Penutup: Membangun Kembali
Budaya Jujur
Dari ketiga faktor di atas, dapat
kita simpulkan bahwa hilangnya kejujuran tidak terjadi dalam ruang hampa. Ia
merupakan hasil dari proses panjang yang melibatkan aspek pendidikan,
lingkungan, dan penegakan hukum sosial. Untuk mengembalikan budaya kejujuran
dalam masyarakat, diperlukan upaya kolektif yang menyeluruh. Sekolah harus
memperkuat pendidikan karakter, keluarga harus menjadi teladan moral, dan
lingkungan sosial harus menjadi tempat yang subur bagi nilai-nilai positif.

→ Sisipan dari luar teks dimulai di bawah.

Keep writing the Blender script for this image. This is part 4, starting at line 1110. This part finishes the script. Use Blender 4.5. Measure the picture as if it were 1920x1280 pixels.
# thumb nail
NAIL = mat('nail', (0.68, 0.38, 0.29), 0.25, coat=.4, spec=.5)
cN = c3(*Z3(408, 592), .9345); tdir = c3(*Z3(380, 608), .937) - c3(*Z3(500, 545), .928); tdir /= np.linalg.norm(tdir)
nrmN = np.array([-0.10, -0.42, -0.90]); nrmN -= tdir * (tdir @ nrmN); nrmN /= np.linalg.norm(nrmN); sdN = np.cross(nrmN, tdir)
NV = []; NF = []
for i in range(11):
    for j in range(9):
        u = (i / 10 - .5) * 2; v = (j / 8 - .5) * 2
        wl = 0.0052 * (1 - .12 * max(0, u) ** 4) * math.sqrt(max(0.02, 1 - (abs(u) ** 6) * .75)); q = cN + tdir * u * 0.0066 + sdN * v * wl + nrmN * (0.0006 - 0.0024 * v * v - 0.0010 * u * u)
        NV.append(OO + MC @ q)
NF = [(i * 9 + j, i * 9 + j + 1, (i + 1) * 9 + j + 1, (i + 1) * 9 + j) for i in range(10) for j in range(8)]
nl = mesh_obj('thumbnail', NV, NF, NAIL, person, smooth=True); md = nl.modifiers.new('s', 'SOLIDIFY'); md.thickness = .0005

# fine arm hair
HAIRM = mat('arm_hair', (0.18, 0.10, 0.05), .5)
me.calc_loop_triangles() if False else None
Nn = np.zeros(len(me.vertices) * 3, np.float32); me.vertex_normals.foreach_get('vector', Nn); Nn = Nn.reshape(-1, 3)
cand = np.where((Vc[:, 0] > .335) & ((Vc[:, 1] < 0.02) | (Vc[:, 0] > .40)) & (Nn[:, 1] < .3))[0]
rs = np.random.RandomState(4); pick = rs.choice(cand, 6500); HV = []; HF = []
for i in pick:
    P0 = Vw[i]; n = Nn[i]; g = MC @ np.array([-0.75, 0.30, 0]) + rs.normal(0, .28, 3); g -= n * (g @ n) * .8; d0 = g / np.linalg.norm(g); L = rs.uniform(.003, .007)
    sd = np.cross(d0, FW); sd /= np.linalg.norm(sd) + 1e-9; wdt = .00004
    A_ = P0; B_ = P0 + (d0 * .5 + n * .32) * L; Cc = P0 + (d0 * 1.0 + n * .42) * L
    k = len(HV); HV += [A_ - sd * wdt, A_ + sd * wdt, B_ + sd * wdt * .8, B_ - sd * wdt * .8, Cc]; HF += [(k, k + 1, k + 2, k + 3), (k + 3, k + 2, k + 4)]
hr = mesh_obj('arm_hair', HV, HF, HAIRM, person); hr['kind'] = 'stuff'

Selain itu, negara dan lembaga hukum harus menegakkan aturan secara tegas dan
adil agar masyarakat memiliki kepercayaan bahwa kejujuran masih memiliki tempat
dan makna.
Kejujuran adalah cahaya yang
menuntun kita dalam kegelapan sosial. Jika cahaya itu padam, maka masyarakat
akan berjalan dalam kebingungan dan kecurigaan. Oleh karena itu, menjaga
kejujuran bukan hanya tugas individu, melainkan tanggung jawab kolektif semua
elemen bangsa. Mari kita mulai dari hal-hal kecil, seperti berkata jujur pada
diri sendiri, mengembalikan uang kembalian dengan benar, dan tidak mencontek
saat ujian. Dengan langkah-langkah sederhana tersebut, kita bisa menghidupkan
kembali nilai luhur yang menjadi fondasi dari masyarakat yang beradab.